The Opposition’s Lack of Good Faith
In fact, however, blame for the delay and turmoil surrounding the parliamentary election issues falls almost entirely on the ill-will of the opposition groups, which persistently have refused to nominate representatives to the provisional electoral council (CEP) that must be formed before elections can proceed. The issue of the CEP, still unsettled, can be expected to be the stumbling point for President Aristide’s recently announced intention to hold legislative elections within six months. The underlying motives of the opposition in thwarting any progress towards new elections, which is a strategy that goes back four years and has long been abetted by the IRI, are not difficult to discern. Both the Democratic Convergence—the first highly visible (although of minute membership) anti-Aristide opposition group to appear—and the more recently formed Group 184 (headed by André Apaid, Jr.) are primarily parties of the tiny Haitian elite, the same strata that controlled the country for decades under the repressive Duvalier regimes prior to the 1990 election of Aristide in the country’s first democratic ballot. The ironically named Democratic Convergence in particular has had a distinct history of being a coalition of micro-factions looking for a constituency; through most of its history it has represented no more than 8% of registered voters, according to a poll commissioned by the U.S. four years ago. The opposition’s only policy goal seems to be reconstituting the army (a notorious instrument of oppression that terrorized the nation and especially the poor for decades before it was finally dismantled by President Aristide in 1995). They also back the implementation of rigorous structural adjustment programs in line with the now widely discredited Washington consensus, which would slash already meager government services, drive real wages down and further impoverish the vast majority of Haitians.
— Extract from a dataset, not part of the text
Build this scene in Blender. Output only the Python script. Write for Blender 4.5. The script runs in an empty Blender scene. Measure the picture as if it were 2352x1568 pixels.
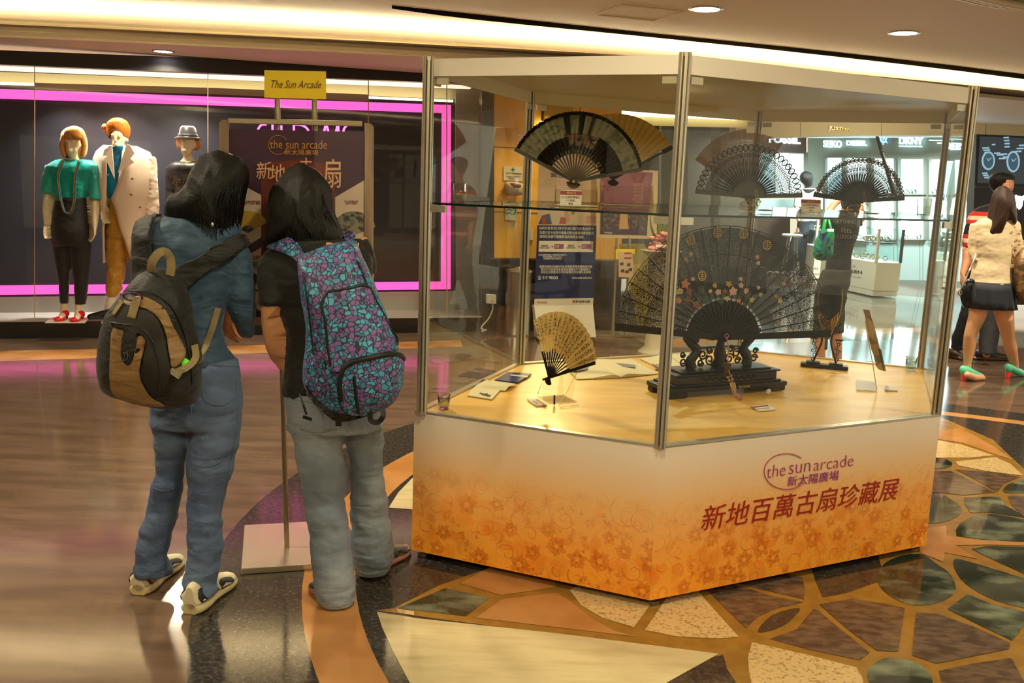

Not surprisingly, this platform has won the opposition little popular support even at this late date. A U.S.-commissioned poll in 2000 found that the Democratic Convergence leadership had only a 4% credibility rating, while a mere 8% of the local population named Convergence as the party with which they most sympathized. Clearly, the opposition’s prospects for a victory at the ballot box are slim if not nonexistent; hence they have embraced a strategy of perpetual delays, hoping that the resulting volatile political stalemate together with Washington’s policy of isolation and the economic asphyxiation will sufficiently debilitate Aristide’s rule that he will be brought down by growing defections among his one-time supporters.